The Seven Wonders ~ A Capsule Book Review

The Seven Wonders cover

The Seven Wonders by Steven Saylor ~ A Capsule Book Review by Allen Kopp

The Seven Wonders is a historical novel by Steven Saylor set in 92 B.C. It’s about a young Roman, Gordianus, and his tutor, the poet Antipater of Sidon, who set out on a journey from Rome to see the Seven Wonders of the Ancient World. At the beginning of the novel, Antipater fakes his own death and travels under an assumed named, Zoticus of Zeugma. We don’t know until the end of the book why he has done this.

The pair travel from one Wonder to another, apparently with ease and without too much discomfort. Such a trip, 92 years before Christ, takes months, if not years. In the order they appear in the book, the Wonders are: The Temple of Artemis at Ephesus, The Mausoleum at Halicarnassus, the Statue of Zeus at Olympia, The Colossus of Rhodes, the Wall and Hanging Gardens of Babylon, the Great Pyramids of Egypt, and the Pharos Lighthouse in Alexandria. They were all engineering and architectural wonders that made even the most jaded traveler sit up and take notice. If you look at them and go “ho-hum,” you are either faking it or you just aren’t right in the head.

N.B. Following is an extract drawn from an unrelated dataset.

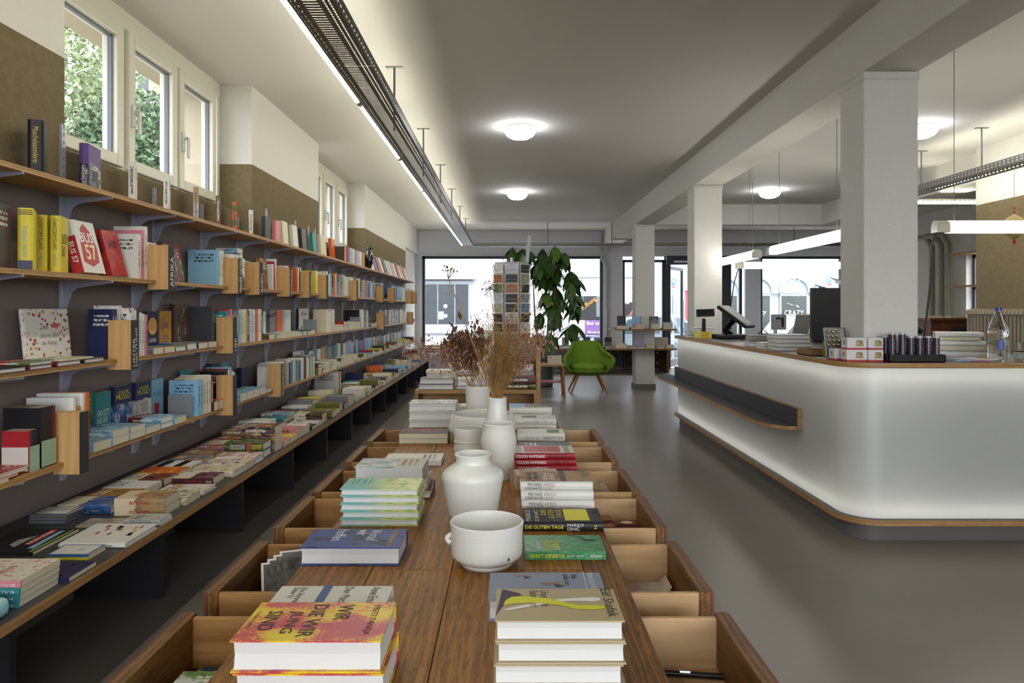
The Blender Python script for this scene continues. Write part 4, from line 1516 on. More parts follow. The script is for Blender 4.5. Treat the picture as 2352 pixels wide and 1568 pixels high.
g = thing('dried_grass_bunch', 'dense sheaf of straw-coloured dried grass in the slim vase', 'dried grass', (-.0426, 2.76, ZT + .02))
mb = MB()
for i in range(210):
    a = q.uniform(0, 2 * PI)
    r = .024 * math.sqrt(q.random())
    base = Vector((-.0426 + r * math.cos(a), 2.76 + r * math.sin(a), ZT + .03))
    sx_ = q.gauss(.035, .055)
    tip = Vector((-.0426 + sx_ + r * math.cos(a), 2.76 + q.gauss(0, .05), q.uniform(1.0, 1.19) - abs(sx_ - .03) * .4))
    neck = Vector((-.0426 + r * .9 * math.cos(a), 2.76 + r * .9 * math.sin(a), ZT + .235))
    pts = [base, neck] + stem_pts(neck, tip, (sx_ * -.12, 0, .01), 3)[1:]
    mb.tube(pts, [.0011, .001, .0009, .0008, .0005], 3, 0, False)
    for k in range(26):
        s = .35 + .65 * k / 26
        p = neck.lerp(tip, s) + Vector((q.gauss(0, .0035), q.gauss(0, .0035), 0))
        blade(mb, p, Vector((q.gauss(.1, .5), q.gauss(0, .5), 1)), q.uniform(.006, .012), .0016, 1)
o = mb.build('grass_stems', [m_straw, m_grain], g)
o['kind'] = 'stuff'
g['kind'] = 'stuff'
mb = MB()
for tx, tz, bn_ in ((.16, 1.215, .06), (.10, 1.20, .04), (.05, 1.24, .02), (-.085, 1.18, -.02), (-.12, 1.16, -.02)):
    neck = Vector((-.0426, 2.76, ZT + .235))
    tip = Vector((tx, 2.74, tz))
    pts = stem_pts(neck, tip, (-bn_, 0, .05), 10)
    mb.tube(pts, .001, 3, 0, False)
    for p in pts[5:]:
        for k in range(9):
            blade(mb, p + Vector((q.gauss(0, .006), q.gauss(0, .004), q.gauss(0, .008))), Vector((q.gauss(tx, .5), q.gauss(0, .4), .7)), .011, .002, 1)
mb.build('arching_grass', [m_straw, m_grain], g)['kind'] = 'stuff'

g = thing('dried_oat_bunch', 'brown dried oats with flat drooping seeds in the cylindrical vase', 'dried flowers', (-.152, 3.62, ZT + .02))
mb = MB()
neck0 = Vector((-.152, 3.62, ZT + .19))
for i in range(26):
    a = q.uniform(0, 6.28)
    base = Vector((-.152 + .03 * math.cos(a), 3.62 + .03 * math.sin(a), ZT + .03))
    neck = neck0 + Vector((.045 * math.cos(a), .045 * math.sin(a), 0))
    far = i < 12
    tip = Vector((q.uniform(-.52, -.26), 3.62 + q.uniform(-.12, .1), q.uniform(.96, 1.06))) if far else Vector((q.uniform(-.30, -.13), 3.62 + q.uniform(-.12, .1), q.uniform(.98, 1.14)))
    if i >= 20:
        tip = Vector((q.uniform(-.11, -.03), 3.6, q.uniform(.93, 1.0)))
    pts = stem_pts(neck, tip, (0, 0, .05), 8)
    mb.tube([base] + pts, .0013, 3, 0, False)
    if i >= 20:
        continue
    for p in pts[3:]:
        for k in range(7 if far else 12):
            pp = p + Vector((q.gauss(0, .024), q.gauss(0, .02), q.gauss(-.012, .022)))
            if not far and q.random() < .5:
                blade(mb, pp, Vector((q.gauss(0, .5), q.gauss(0, .5), q.choice((-1, 1)))), q.uniform(.03, .06), .014, 1, .1)
            else:
                blade(mb, pp, Vector((q.gauss(-.2, .3), q.gauss(0, .3), -1)), q.uniform(.014, .024), .0055, 2 if far else 1)
mb.build('oat_stems', [m_straw, m_oat, m_oat2], g)['kind'] = 'stuff'
g['kind'] = 'stuff'
g = thing('dried_oat_bunch', 'pinkish drooping oats beside the dried grass sheaf', 'dried flowers', (.0, 2.76, ZT + .2))
mb = MB()
for i in range(10):
    neck = Vector((-.035, 2.76, ZT + .24))
    tip = Vector((q.uniform(.08, .145), 2.78 + q.uniform(-.04, .04), q.uniform(1.03, 1.13)))
    pts = stem_pts(neck, tip, (0, 0, .05), 8)
    mb.tube(pts, .0009, 3, 0, False)
    for p in pts[4:]:
        for k in range(6):
            blade(mb, p + Vector((q.gauss(.01, .014), q.gauss(0, .014), q.gauss(-.02, .025))), Vector((q.gauss(0, .25), q.gauss(0, .25), -1)), q.uniform(.012, .02), .0045, 1)
mb.build('oat_stems', [m_straw, m_oat2], g)['kind'] = 'stuff'
g['kind'] = 'stuff'

neck = Vector((-.05, 2.755, ZT + .22))
t = thing('dried_umbel_stalk', 'long dry umbel stalk leaning out over the shelves side', 'dried flower', neck)
tip = P(1030, 640, 2.75)
MB().tube(stem_pts(neck, tip, (0, 0, 0), 4), [.0025, .0025, .002, .002, .0018], 6).build('stalk', m_straw, t)
mb = MB()
for i in range(17):
    d = Vector((q.gauss(-.1, .45), q.gauss(0, .45), 1)).normalized() * q.uniform(.025, .045)
    mb.tube([tip, tip + d], .0006, 3)
    mb.tube([tip + d, tip + d * 1.12, tip + d * 1.28], [.0008, .0028, .0006], 5, 0)
mb.build('umbel', m_oat, t)
t = thing('dried_allium', 'round dry allium ball on a thin stalk', 'dried flower', (-.04, 2.80, ZT + .22))
c = P(1125, 662, 2.80)
MB().tube(stem_pts((-.04, 2.80, ZT + .22), c, (.01, 0, 0), 4), .0014, 5).build('stalk', m_straw, t)
mb = MB()
for i in range(90):
    d = Vector((q.gauss(0, 1), q.gauss(0, 1), q.gauss(0, 1))).normalized() * .03
    mb.tube([c, c + d], .0004, 3, 0, False)
    mb.tube([c + d, c + d * 1.1], [.0019, .0016], 4)
mb.build('seed_ball', m_oat, t)
t = thing('dried_umbel_stalk', 'greenish dry umbel stalk slanting in front of the postcard rack', 'dried flower', (-.03, 2.77, ZT + .22))
tip = P(1200, 658, 2.8)
MB().tube(stem_pts((-.03, 2.77, ZT + .22), tip, (-.02, 0, 0), 4), .0018, 6).build('stalk', m_straw, t)
mb = MB()
for i in range(24):
    d = Vector((q.gauss(.3, .4), q.gauss(0, .4), q.gauss(.7, .5))).normalized() * q.uniform(.02, .04)
    mb.tube([tip, tip + d], .0005, 3)
    mb.tube([tip + d, tip + d * 1.15], [.0022, .001], 4)
mb.build('umbel', mat('olive_seed', '8a8a5a', .8), t)

# ---------------------------------------------------------------- shelf dividers with hand-lettered black faces
m_blk = mat('black_divider_face', '26272b', .7)
m_div = wood('divider_ply', 'c9a06a', 'b98f58', 2, 3., .5)
m_chalk = mat('chalk_white', 'dcdcd8', .8)


def divider(k, y, text, label, x1=-1.545, ht=.165, w_=.097, th=.052, zlow=.043):
    zs = SH[k]
    t = thing('shelf_divider', label, 'shelf divider', (x1, y, zs - zlow), 'plywood shelf dividers')
    x0 = x1 - w_
    mb = MB()
    e = .0004
    mb.box(x0, x1 - .004, y, y + th, zs + e, zs + ht - .01)
    mb.box(x0, x1 - .004, y, y + th, zs - zlow, zs - .0184)
    mb.box(XS + e, x1 - .004, y, y + th, zs - .0184, zs + e)
    mb.build('block', m_div, t)
    MB().box(x1 - .004, x1, y, y + th, zs - zlow, zs + ht - .01).build('black_face', m_blk, t)
    if text:
        lines = text.split('\n')
        for j, ln in enumerate(lines):
            hh = (th - .012) / len(lines)
            L = min(ht + zlow - .03, .021 * len(ln) + .012)
            # reads from below upwards: text direction +Z, letters facing the aisle
            M4 = frame((0, 0, 1), (0, -1, 0), (1, 0, 0), Vector((x1 + .0006, y + .006 + hh * (j + 1) - .002, zs - zlow + .012)) - t.location)
            lettering(ln, L, hh * .8, M4, m_chalk, t, bold=.004)
    return t


for y, tx in ((3.33, 'AFRIKA'), (4.19, 'NAHER OSTEN'), (4.55, 'ASIEN'), (5.18, 'OSTEUROPA'), (5.69, 'SÜDAMERIKA'), (6.22, ''), (7.46, ''), (9.04, ''), (9.9, ''), (11.6, ''), (12.25, '')):
    lab = 'plywood divider lettered %s on the second wall shelf' % tx if tx else 'unlettered plywood divider on the second wall shelf, %s unlettered one counting from the camera' % ordinal([6.22, 7.46, 9.04, 9.9, 11.6, 12.25].index(y))
    divider(2, y, tx, lab, ht=.17)
for y, tx in ((3.0, 'UNTER\nHALTUNG'), (4.11, 'USA'), (9.08, ''), (11.8, '')):
    lab = 'plywood divider lettered %s on the third wall shelf' % tx.replace('\n', '') if tx else 'unlettered plywood divider on the third wall shelf, %s' % ('before the street window' if y > 10 else 'beside the dark red book')
    divider(3, y, tx, lab, ht=.17)
for y, tx in ((2.64, ''), (4.11, ''), (4.98, 'BIOGRAPHIEN')):
    lab = 'plywood divider lettered %s on the lowest wall shelf' % tx if tx else 'black-faced plywood divider on the lowest wall shelf %s' % ('beside the banded notebooks' if y < 3 else 'beside the cream paperbacks')
    divider(4, y, tx, lab, ht=.19)

# ---------------------------------------------------------------- books on the wall shelves
NAMES = {1: 'top', 2: 'second', 3: 'third', 4: 'lowest', 0: 'bench'}
FARY = 5.0
CNT = {}
FAR = MB()
FARM = []
for i, cn in enumerate(['white', 'cream', 'pale grey', 'grey', 'charcoal', 'red', 'dark red', 'orange', 'ochre', 'yellow', 'olive', 'dark green', 'teal', 'light blue', 'blue', 'navy', 'lilac', 'tan', 'pink', 'white', 'cream']):
    FARM.append((cn, cover_mat(cn, None, (0, 1, 0, 2, 3)[i % 5], i)))
FAR_PAGE = len(FARM)
FARI = {cn: i for i, (cn, _) in enumerate(FARM)}


def far_book(M4, w, h, t, off, col):
    i = FARI.get(col, 1)
    o = off
    for (a, b, c, d, e, f_, m) in ((0, w, 0, h, 0, .0015, i), (0, w, 0, h, t - .0015, t, i), (0, .0015, 0, h, .0015, t - .0015, i), (.0015, w - .002, .002, h - .002, .0015, t - .0015, FAR_PAGE)):
        FAR.box(a - o.x, b - o.x, c - o.y, d - o.y, e - o.z, f_ - o.z, m, T=M4)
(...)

At every one of their stops, Gordianus and Antipater encounter some kind of intrigue. There is always a mystery to be solved, which Gordianus is usually able to solve using his deductive powers. He is sort of a junior-grade detective who only has to mature to become something really special. He has his first sexual encounters on this trip (male and female), which is mostly left to our imagination, and he takes a giant leap toward manhood in more ways than one. In the end, he is left alone in Alexandria, Egypt, the largest and most cosmopolitan city in the world at that time, because political unrest makes it unsafe for him to return to Rome and to his family. His story is continued in other novels by the same author.

There is a subplot in The Seven Wonders involving Rome and its political enemies. Rome has conquered most of the civilized world of the time and has its sights set on the parts it hasn’t yet conquered. Some Greeks, however, are not going to stand by and let Rome have everything. Political unrest is fomenting all over the civilized world.

If The Seven Wonders seems contrived, it seems less so at the end when all the pieces come together, rather like a jigsaw puzzle. It’s “pop history,” but the apparently well-researched information it contains about the Seven Wonders of the Ancient World is fascinating. Through the characters in the book, it’s almost as if we are seeing the Wonders for ourselves.

An interesting footnote is that the Great Pyramid in Egypt, the oldest of the Seven Wonders, is also the only one left standing. The others were destroyed by earthquakes, fires, or by pillaging invaders bent on destroying what was left of a once-great civilization. Like Titanic and the World Trade Center, they exist only in our imaginations, in pictures and in stories.